Husband, taking clothes out of the dryer an hour later, “Here’s your favorite sweatshirt I washed for you! It looks smaller though, weird.”
16: ‘We should put a flat screen on the wall!’
Wife: ‘I really don’t like mounting things.’
Me: *mumbles ‘No shit.’
W: ‘What was that??’
Hey m&m’s, I’ll be the judge if this bag is shareable or not.
If I saw an elephant in the room, that’s ALL I’d be talking about.
literally anyone: “would you like some ice cream?”
me: [knowing ice cream makes me serverely ill] “ooo yes please”
[before pepper spray was invented]
Cop: *holds pepper grinder in suspect’s face* Say when.
“You’re auditioning for Scrooge,” the casting agent says. “No family, no one loves you—”
Batman starts clutching at the script, tearing up.
Thank Satan it’s Monday.
Nearly choked on a carrot and a donut would never do that to me.
The concentration of salt in ham is so high, you could float on a lake of ham and never sink.
[JOB INTERVIEW]
{Don’t let them know you’re a tectonic plate}
“What would you say is your biggest fault?”
San Andreas?
Waiter: Ma’am, your meal comes with two sides
Me (dragging a cigarette): Everything does, kid. Everything
I still lie about my age when asked. But, instead of shaving years off, I now add years on. If you tell someone you’re 66, they generally just nod in reaction.

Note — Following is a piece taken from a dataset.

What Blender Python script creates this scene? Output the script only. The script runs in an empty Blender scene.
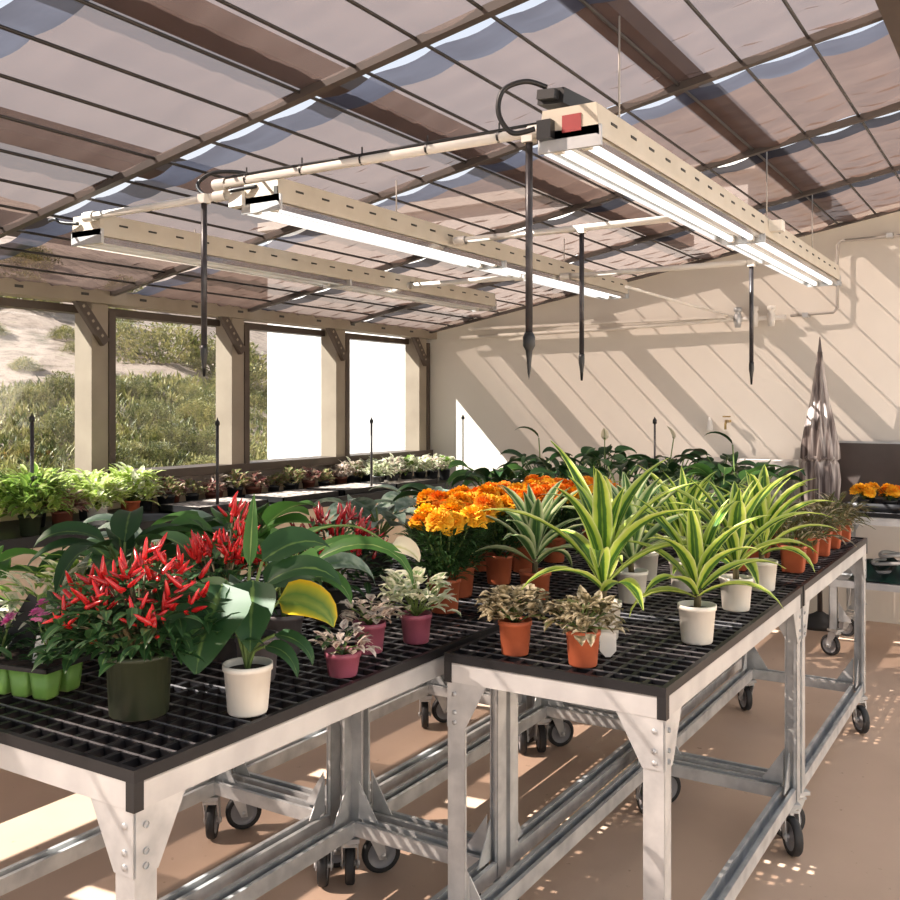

But, if you tell them you’re 73, you stand a very good chance of hearing, ‘Wow! You look great for 73!’
All I want for Christmas is a survivalist training course so I can finally move to the woods, go off the grid, and not participate in society anymore until the government hunts me down and begs me to help them with a matter of national security, which I refuse.
My 7 yr old son drew a picture of an old woman.
I asked him who it was & he replied
“She comes into my bedroom to kiss me goodnight”
A chill ran down my spine then I remembered my mum is staying with us & it’s probably her.
“You have too much stuff”
– My parents, who constantly leave stuff at my house
Freaky Friday 2:
The mom and daughter switch bodies again
The mom doesn’t go back
She keeps stealing children’s bodies
She lives forever
Of course I know what it feels like to sleep with a restless elephant, I slept with my toddler last night
my favorite part about gambling is if you lose money you can just bet again and double the stakes and win your money back! it’s called strategy
How come when people say “it’s been real” it’s fine, but when I say “this has been a fictitious event conjured up by my addled brain” all of the beings around me get awful quiet.